PROBLEM DETAILS:
Give again, word for word, each line from the top of the listing through the line that holds "def lin(c): return".

Start of DATA ROWS

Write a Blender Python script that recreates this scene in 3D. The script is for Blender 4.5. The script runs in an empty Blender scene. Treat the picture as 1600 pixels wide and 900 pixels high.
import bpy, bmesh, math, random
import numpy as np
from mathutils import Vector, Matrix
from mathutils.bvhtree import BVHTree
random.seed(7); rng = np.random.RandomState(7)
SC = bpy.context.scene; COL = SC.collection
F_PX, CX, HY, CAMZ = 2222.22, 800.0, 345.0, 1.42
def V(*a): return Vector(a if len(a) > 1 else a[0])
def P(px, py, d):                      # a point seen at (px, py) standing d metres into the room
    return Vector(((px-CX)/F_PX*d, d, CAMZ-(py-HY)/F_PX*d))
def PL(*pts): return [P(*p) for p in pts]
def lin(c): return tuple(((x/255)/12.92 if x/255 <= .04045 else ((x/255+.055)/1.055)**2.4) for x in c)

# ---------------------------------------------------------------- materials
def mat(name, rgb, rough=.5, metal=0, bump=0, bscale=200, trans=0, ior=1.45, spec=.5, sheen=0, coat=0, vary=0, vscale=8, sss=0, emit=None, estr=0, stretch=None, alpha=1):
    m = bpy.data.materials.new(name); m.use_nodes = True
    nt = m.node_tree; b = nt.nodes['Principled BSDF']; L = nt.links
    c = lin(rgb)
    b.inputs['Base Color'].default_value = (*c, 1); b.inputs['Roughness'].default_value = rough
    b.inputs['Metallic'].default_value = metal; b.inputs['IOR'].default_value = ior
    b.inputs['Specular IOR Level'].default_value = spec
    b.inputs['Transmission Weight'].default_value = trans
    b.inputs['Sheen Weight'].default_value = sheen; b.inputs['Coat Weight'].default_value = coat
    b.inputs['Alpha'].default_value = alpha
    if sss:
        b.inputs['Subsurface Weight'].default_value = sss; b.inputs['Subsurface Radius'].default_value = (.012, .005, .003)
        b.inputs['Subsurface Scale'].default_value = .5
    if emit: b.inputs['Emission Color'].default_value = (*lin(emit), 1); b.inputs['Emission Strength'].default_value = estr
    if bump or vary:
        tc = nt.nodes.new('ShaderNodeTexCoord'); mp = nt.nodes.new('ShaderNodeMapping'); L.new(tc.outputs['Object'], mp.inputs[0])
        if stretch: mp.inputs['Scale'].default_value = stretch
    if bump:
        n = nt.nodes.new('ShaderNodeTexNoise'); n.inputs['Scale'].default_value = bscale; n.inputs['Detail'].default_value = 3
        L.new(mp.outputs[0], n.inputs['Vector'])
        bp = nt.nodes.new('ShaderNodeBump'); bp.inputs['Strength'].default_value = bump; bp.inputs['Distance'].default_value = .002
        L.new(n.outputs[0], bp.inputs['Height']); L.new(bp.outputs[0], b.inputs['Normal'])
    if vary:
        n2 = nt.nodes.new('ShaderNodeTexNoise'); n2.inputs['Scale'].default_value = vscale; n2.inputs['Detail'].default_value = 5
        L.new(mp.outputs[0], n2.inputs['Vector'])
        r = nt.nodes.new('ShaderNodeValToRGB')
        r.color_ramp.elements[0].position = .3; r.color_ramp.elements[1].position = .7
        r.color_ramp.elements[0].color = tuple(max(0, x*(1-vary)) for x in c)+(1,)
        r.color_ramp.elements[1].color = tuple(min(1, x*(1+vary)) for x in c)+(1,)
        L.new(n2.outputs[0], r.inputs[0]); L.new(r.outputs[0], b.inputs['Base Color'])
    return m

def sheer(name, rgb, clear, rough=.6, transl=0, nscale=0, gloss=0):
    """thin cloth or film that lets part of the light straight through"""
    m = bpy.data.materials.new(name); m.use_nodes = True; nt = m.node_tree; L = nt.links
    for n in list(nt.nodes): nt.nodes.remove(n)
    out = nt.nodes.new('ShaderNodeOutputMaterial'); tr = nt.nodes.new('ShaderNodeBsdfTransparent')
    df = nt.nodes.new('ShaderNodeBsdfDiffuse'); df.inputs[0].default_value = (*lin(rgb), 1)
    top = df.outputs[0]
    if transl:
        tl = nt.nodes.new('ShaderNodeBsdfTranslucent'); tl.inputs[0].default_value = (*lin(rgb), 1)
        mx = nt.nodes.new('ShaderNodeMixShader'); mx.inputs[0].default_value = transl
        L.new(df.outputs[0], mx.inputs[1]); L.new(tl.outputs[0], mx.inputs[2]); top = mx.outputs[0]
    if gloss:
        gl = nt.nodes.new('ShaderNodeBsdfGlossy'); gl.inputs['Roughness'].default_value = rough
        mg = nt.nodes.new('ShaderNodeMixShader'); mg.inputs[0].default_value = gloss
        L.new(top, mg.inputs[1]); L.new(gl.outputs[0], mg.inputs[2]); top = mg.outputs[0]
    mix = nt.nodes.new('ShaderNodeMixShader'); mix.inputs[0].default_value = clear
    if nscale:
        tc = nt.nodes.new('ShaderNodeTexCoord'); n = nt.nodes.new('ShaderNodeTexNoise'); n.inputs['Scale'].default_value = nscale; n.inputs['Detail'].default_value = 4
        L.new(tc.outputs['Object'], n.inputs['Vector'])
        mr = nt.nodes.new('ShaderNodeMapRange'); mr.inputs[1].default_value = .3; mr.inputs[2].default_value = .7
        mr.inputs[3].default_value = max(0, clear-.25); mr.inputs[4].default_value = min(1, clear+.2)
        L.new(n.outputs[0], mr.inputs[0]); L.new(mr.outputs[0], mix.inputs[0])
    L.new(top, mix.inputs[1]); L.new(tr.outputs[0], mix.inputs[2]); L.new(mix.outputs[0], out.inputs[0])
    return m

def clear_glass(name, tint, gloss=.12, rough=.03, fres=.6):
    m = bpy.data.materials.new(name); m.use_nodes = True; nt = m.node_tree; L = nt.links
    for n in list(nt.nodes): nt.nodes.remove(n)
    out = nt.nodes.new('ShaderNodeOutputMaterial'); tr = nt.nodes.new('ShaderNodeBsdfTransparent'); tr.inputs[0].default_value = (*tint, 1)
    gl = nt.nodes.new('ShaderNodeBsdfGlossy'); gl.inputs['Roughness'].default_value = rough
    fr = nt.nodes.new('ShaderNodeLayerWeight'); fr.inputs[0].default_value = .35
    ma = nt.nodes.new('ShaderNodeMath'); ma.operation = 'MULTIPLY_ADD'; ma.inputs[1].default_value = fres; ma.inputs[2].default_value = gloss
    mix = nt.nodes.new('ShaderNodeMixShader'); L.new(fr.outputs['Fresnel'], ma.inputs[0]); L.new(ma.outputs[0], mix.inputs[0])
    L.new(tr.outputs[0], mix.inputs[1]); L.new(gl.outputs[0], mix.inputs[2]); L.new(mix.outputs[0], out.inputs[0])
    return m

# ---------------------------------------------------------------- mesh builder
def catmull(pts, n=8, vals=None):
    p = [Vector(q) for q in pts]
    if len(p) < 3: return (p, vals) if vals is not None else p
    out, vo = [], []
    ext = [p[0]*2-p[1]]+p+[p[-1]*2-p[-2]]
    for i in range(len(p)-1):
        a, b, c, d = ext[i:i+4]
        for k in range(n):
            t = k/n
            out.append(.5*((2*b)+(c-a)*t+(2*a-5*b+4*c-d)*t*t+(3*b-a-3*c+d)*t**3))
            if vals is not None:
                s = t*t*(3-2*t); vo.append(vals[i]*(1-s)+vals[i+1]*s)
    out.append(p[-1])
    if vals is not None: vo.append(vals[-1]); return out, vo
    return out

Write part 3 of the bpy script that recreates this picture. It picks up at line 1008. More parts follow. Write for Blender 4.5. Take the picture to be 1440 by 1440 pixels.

End of DATA ROWS

THE RESULT:
Write a Blender Python script that recreates this scene in 3D. The script is for Blender 4.5. The script runs in an empty Blender scene. Treat the picture as 1600 pixels wide and 900 pixels high.
import bpy, bmesh, math, random
import numpy as np
from mathutils import Vector, Matrix
from mathutils.bvhtree import BVHTree
random.seed(7); rng = np.random.RandomState(7)
SC = bpy.context.scene; COL = SC.collection
F_PX, CX, HY, CAMZ = 2222.22, 800.0, 345.0, 1.42
def V(*a): return Vector(a if len(a) > 1 else a[0])
def P(px, py, d):                      # a point seen at (px, py) standing d metres into the room
    return Vector(((px-CX)/F_PX*d, d, CAMZ-(py-HY)/F_PX*d))
def PL(*pts): return [P(*p) for p in pts]
def lin(c): return tuple(((x/255)/12.92 if x/255 <= .04045 else ((x/255+.055)/1.055)**2.4) for x in c)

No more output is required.